Afghanistan’s neighbors see opportunity and peril in Taliban takeover
It’s not exactly a reprise of the “Great Game,” the fierce competition among 19th century empires seeking plunder and power in Central Asia.
But the abrupt end of the American era in Afghanistan has left the country’s neighbors eyeing one another warily, sensing both opportunity and peril.
“There’s a geopolitical scramble going on,” said Jason Campbell, a RAND Corp. researcher who specializes in international security. As regional powers such as Russia, China, Iran and Pakistan joust and jostle, he said, “everyone has interests to safeguard.”
Even broken by decades of war, Afghanistan is viewed as a prize, a vital strategic crossroads from ancient times onward, its mountains and valleys stippled with largely untapped mineral and energy resources.
Yet bordering countries, as well as some in the wider region, fear a Taliban-led state could pose a potent threat — as an exporter of extremism, or a fountainhead of refugee flight, or both. Afghanistan shares frontiers with six other countries — Iran to the west, Pakistan to the south and east, a trio of former Soviet republics to the north, and a thin corridor abutting China.
Mindful that its hosting of al-Qaida triggered the U.S.-led invasion nearly 20 years ago after the Sept. 11, 2001, attacks on the U.S., the Taliban movement now says it will not allow the country to be used as a haven for outside militant organizations.

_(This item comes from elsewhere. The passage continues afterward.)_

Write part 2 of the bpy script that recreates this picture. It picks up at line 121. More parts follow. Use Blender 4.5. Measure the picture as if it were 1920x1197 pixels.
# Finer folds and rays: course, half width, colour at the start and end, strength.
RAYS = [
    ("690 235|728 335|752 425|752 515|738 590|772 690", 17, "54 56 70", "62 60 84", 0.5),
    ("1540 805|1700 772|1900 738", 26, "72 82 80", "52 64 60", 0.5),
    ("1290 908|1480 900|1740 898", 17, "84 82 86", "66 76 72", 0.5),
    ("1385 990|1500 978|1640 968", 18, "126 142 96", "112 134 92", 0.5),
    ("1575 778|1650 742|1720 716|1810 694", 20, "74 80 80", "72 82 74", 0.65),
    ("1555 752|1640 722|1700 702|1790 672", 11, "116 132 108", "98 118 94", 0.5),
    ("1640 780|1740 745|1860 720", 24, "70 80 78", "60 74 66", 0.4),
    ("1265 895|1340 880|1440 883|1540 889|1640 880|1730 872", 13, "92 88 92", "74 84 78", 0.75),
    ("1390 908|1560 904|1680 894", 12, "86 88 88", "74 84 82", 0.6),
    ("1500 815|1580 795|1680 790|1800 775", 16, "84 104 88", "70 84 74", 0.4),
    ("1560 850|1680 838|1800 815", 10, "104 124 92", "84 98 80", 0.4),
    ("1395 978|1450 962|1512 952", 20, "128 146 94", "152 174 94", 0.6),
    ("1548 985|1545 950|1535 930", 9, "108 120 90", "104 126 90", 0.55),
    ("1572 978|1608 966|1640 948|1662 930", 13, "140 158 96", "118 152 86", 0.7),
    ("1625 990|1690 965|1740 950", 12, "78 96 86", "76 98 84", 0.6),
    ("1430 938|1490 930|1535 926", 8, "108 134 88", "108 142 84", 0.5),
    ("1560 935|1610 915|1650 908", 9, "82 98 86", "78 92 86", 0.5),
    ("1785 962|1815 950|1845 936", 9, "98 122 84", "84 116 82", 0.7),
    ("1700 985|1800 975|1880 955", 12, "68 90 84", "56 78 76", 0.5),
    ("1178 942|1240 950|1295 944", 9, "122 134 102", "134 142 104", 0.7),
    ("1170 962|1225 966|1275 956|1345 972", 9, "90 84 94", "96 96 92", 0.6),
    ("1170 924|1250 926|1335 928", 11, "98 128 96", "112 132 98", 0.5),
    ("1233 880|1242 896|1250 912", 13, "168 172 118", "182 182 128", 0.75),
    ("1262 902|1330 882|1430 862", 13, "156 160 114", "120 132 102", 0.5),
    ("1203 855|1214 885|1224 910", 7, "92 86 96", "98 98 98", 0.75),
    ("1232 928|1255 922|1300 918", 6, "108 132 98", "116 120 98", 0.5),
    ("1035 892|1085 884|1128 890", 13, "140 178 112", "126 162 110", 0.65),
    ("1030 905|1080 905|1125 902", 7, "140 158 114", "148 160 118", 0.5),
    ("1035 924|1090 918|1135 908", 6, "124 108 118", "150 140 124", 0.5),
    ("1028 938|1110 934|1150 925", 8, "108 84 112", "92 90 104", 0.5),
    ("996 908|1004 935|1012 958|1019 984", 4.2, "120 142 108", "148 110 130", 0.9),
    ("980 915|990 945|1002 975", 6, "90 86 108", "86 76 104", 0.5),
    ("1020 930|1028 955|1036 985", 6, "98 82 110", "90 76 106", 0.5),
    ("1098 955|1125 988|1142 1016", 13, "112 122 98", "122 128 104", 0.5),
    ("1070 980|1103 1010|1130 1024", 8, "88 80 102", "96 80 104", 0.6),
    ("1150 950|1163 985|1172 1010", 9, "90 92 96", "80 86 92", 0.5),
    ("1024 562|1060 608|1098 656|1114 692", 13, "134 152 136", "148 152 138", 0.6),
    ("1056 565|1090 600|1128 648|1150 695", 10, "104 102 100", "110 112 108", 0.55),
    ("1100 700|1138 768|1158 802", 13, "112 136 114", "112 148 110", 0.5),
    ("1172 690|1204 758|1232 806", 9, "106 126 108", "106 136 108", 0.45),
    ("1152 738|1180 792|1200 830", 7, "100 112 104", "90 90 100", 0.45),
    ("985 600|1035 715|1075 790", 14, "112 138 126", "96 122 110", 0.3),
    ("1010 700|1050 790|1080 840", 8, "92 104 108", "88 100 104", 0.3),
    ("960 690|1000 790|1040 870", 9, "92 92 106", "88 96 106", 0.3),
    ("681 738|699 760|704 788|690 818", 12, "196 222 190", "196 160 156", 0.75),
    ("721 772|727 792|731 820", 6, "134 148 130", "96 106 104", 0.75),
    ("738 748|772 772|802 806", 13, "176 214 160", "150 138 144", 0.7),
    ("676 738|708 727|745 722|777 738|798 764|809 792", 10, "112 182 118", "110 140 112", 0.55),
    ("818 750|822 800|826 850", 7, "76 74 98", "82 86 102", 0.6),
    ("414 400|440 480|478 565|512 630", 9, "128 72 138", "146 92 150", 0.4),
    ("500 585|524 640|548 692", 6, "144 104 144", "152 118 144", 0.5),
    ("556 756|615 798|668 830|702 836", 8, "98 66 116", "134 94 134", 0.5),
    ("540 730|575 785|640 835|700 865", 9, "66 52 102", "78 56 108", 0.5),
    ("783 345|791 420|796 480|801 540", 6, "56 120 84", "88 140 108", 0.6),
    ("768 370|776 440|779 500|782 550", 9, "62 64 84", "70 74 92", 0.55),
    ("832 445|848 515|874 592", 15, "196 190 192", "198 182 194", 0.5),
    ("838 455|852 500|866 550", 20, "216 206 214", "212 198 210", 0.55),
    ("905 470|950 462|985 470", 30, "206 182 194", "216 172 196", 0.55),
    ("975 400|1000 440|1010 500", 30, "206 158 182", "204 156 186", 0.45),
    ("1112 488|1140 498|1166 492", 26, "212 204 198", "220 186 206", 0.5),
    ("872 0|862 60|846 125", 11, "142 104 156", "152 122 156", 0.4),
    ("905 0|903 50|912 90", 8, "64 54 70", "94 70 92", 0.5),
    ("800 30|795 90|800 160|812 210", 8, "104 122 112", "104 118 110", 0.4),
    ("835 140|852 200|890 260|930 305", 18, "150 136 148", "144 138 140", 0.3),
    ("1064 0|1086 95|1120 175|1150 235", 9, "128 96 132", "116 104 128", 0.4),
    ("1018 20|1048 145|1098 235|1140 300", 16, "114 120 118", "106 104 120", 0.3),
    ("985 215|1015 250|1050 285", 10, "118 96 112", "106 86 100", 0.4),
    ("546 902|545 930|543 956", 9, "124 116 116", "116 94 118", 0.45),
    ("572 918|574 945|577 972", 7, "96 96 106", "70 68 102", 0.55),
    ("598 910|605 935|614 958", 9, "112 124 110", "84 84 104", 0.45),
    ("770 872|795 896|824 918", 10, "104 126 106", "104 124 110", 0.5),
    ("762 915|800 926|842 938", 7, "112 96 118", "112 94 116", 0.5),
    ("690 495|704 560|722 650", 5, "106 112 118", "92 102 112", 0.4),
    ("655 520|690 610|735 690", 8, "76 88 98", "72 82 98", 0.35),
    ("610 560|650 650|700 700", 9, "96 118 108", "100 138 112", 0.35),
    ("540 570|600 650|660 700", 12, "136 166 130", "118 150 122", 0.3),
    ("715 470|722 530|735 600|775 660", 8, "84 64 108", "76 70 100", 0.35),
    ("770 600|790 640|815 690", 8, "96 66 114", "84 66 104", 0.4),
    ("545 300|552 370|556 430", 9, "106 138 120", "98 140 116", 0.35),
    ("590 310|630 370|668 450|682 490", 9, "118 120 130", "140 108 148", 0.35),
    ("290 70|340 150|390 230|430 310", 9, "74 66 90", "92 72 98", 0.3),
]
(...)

Even if that pledge is sincere, it could prove difficult to fulfill. One such militant group, Islamic State, has a foothold in Afghanistan and an avowed enmity toward the Taliban, which is in the process of forming a government after seizing control of the country in mid-August. The United States, ending a 20-year effort to subdue the militant group, pulled out its last forces late Monday, ahead of a self-imposed deadline of Aug. 31.
Facing vast skepticism at home and abroad, Taliban leaders are trying to counter the direst expectations. They have urged Afghans to remain in the country rather than fleeing, promising its 38 million people more moderate policies than during their harsh turn in power a generation ago. They insist they have no quarrel with anyone.
“We don’t want to repeat any conflict again,” Taliban spokesman Zabihullah Mujahid declared days after the group took control of Kabul, the capital. “We would like to live peacefully.”
As the Islamist movement turns its focus from the field of battle to the halls of governance, Afghanistan’s neighbors wonder whether immense domestic challenges — a collapsing, aid-dependent economy, a humanitarian crisis spurred by hunger and internal displacement — could trigger social upheaval that spills across borders.